## Set exercise
Beginning at the first line of the data, print each line exactly, stopping after the line that contains "measured in centimetres".

## Information supplied
::::
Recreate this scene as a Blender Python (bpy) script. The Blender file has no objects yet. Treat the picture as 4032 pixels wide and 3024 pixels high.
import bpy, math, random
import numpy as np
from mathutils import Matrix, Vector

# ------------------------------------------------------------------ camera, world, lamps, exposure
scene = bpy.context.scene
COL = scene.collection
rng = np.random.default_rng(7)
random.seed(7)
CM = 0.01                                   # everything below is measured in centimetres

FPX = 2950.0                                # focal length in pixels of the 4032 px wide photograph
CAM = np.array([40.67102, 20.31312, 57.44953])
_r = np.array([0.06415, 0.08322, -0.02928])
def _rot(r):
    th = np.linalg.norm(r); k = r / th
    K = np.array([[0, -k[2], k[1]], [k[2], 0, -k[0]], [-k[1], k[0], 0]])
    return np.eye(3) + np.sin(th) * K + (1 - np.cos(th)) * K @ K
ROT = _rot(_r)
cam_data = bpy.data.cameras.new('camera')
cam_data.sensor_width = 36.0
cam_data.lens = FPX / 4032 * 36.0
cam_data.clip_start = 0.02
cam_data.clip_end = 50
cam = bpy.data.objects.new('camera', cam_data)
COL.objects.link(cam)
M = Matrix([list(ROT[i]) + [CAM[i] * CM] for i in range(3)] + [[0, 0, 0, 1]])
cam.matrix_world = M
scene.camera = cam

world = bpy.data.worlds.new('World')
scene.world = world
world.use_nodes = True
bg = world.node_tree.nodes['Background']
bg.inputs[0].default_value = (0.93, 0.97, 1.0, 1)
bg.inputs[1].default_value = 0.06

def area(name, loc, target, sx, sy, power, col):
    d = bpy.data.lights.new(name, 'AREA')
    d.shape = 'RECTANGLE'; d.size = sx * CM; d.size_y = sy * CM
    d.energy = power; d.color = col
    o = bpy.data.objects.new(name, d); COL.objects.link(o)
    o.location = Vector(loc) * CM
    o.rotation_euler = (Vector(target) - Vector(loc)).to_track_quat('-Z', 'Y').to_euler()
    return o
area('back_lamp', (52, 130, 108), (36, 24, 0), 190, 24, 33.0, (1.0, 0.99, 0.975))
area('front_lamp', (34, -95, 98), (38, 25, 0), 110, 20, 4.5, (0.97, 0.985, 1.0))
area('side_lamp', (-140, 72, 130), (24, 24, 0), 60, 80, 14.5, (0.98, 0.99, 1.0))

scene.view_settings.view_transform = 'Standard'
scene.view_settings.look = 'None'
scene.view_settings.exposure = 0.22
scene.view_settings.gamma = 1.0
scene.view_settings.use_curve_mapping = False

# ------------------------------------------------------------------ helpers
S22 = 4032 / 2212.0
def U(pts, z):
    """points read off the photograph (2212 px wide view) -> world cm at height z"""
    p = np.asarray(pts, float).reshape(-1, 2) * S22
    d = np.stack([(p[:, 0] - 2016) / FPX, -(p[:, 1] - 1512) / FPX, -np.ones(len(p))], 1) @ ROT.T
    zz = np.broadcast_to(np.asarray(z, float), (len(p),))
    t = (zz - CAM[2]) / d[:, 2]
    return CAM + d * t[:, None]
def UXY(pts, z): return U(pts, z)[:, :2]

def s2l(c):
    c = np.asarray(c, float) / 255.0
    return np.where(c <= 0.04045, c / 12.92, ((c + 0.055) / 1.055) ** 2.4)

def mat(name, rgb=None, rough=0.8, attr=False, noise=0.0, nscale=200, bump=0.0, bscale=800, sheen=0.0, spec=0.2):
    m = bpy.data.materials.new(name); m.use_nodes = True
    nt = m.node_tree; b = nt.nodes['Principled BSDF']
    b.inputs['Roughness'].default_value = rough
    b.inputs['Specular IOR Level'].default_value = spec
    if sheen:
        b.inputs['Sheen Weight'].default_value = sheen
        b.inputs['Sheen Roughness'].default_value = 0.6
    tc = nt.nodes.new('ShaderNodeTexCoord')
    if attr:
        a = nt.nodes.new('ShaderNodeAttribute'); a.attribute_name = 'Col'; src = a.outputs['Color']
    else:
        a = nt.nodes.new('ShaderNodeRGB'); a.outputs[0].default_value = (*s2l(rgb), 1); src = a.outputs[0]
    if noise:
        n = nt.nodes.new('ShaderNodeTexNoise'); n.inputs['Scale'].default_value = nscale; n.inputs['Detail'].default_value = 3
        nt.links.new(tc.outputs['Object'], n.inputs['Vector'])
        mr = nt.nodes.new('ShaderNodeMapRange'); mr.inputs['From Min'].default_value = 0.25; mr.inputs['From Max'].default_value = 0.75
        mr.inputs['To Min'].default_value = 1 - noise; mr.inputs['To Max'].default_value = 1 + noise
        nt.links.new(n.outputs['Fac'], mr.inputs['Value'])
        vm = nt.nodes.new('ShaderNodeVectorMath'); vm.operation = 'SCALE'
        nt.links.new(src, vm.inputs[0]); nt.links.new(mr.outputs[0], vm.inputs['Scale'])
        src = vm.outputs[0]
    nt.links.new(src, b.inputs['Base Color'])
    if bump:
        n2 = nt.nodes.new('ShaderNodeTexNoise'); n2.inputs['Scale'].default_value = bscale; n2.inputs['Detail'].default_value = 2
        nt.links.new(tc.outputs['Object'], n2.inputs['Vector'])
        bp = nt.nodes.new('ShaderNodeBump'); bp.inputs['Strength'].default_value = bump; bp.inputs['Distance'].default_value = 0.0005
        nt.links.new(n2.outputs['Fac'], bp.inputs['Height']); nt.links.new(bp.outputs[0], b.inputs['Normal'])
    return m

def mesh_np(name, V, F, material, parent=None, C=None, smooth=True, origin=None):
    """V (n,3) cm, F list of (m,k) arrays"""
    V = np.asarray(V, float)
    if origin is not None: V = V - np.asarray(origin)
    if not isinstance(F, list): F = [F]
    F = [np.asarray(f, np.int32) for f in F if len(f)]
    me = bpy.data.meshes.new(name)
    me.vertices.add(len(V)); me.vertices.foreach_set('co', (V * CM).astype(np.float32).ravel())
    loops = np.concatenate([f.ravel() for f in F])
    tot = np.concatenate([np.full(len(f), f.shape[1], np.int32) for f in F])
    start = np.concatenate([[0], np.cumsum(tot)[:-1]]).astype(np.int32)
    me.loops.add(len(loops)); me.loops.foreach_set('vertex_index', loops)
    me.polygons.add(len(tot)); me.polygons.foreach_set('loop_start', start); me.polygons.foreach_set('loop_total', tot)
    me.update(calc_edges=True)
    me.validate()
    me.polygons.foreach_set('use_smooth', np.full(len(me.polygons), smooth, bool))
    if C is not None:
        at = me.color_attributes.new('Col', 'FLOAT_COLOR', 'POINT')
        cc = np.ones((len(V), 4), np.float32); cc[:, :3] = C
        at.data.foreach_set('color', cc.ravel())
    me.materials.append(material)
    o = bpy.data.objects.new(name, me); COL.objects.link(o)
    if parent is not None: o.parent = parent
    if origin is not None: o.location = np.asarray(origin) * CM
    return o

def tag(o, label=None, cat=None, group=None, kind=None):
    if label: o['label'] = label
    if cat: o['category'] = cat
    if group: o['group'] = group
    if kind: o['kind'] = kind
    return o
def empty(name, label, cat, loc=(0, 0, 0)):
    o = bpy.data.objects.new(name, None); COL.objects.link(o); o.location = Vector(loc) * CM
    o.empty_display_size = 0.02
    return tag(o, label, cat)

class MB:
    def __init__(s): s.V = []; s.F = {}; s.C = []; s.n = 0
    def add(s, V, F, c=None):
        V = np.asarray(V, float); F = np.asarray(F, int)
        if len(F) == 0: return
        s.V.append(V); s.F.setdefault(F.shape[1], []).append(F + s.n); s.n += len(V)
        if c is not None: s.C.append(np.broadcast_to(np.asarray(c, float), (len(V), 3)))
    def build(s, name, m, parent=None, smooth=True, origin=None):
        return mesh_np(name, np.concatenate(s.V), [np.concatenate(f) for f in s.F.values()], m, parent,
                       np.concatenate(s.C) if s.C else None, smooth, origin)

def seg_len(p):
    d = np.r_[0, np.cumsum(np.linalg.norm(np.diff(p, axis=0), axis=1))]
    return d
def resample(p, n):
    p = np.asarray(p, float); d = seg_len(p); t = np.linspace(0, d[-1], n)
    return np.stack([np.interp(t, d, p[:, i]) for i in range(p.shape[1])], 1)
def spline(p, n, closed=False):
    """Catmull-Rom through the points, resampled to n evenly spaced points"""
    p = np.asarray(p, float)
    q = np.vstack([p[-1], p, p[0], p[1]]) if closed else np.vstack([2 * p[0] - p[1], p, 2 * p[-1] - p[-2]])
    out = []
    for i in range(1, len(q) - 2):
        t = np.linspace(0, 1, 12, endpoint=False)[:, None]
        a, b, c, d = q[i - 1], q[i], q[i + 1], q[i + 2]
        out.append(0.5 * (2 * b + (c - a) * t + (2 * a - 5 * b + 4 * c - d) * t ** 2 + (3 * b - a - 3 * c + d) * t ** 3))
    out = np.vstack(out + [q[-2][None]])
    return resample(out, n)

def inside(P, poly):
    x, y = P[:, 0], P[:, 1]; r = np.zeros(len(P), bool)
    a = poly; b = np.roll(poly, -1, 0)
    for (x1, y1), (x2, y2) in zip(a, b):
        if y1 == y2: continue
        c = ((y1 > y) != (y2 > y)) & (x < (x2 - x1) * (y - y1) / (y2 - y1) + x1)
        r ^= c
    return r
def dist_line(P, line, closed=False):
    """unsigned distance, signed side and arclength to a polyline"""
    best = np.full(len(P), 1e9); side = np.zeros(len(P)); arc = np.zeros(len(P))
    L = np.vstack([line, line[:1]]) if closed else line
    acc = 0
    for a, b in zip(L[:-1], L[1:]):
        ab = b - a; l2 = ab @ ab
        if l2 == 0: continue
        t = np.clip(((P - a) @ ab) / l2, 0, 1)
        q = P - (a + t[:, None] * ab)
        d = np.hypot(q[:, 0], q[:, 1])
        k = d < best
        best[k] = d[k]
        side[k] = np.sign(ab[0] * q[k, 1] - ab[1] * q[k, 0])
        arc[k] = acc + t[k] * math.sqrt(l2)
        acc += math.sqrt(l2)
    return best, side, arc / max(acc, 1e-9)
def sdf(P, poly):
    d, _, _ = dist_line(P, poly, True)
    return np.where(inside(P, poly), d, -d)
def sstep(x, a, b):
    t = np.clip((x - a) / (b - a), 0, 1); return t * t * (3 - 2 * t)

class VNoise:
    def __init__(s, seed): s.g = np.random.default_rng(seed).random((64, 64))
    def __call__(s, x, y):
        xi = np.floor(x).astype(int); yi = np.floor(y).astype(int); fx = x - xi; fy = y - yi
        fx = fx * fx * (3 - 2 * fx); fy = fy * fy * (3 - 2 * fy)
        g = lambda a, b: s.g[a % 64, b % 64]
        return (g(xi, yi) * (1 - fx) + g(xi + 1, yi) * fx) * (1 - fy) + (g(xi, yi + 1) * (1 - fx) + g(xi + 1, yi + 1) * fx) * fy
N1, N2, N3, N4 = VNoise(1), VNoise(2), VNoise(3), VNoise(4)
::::
## Worked answer
Recreate this scene as a Blender Python (bpy) script. The Blender file has no objects yet. Treat the picture as 4032 pixels wide and 3024 pixels high.
import bpy, math, random
import numpy as np
from mathutils import Matrix, Vector

# ------------------------------------------------------------------ camera, world, lamps, exposure
scene = bpy.context.scene
COL = scene.collection
rng = np.random.default_rng(7)
random.seed(7)
CM = 0.01                                   # everything below is measured in centimetres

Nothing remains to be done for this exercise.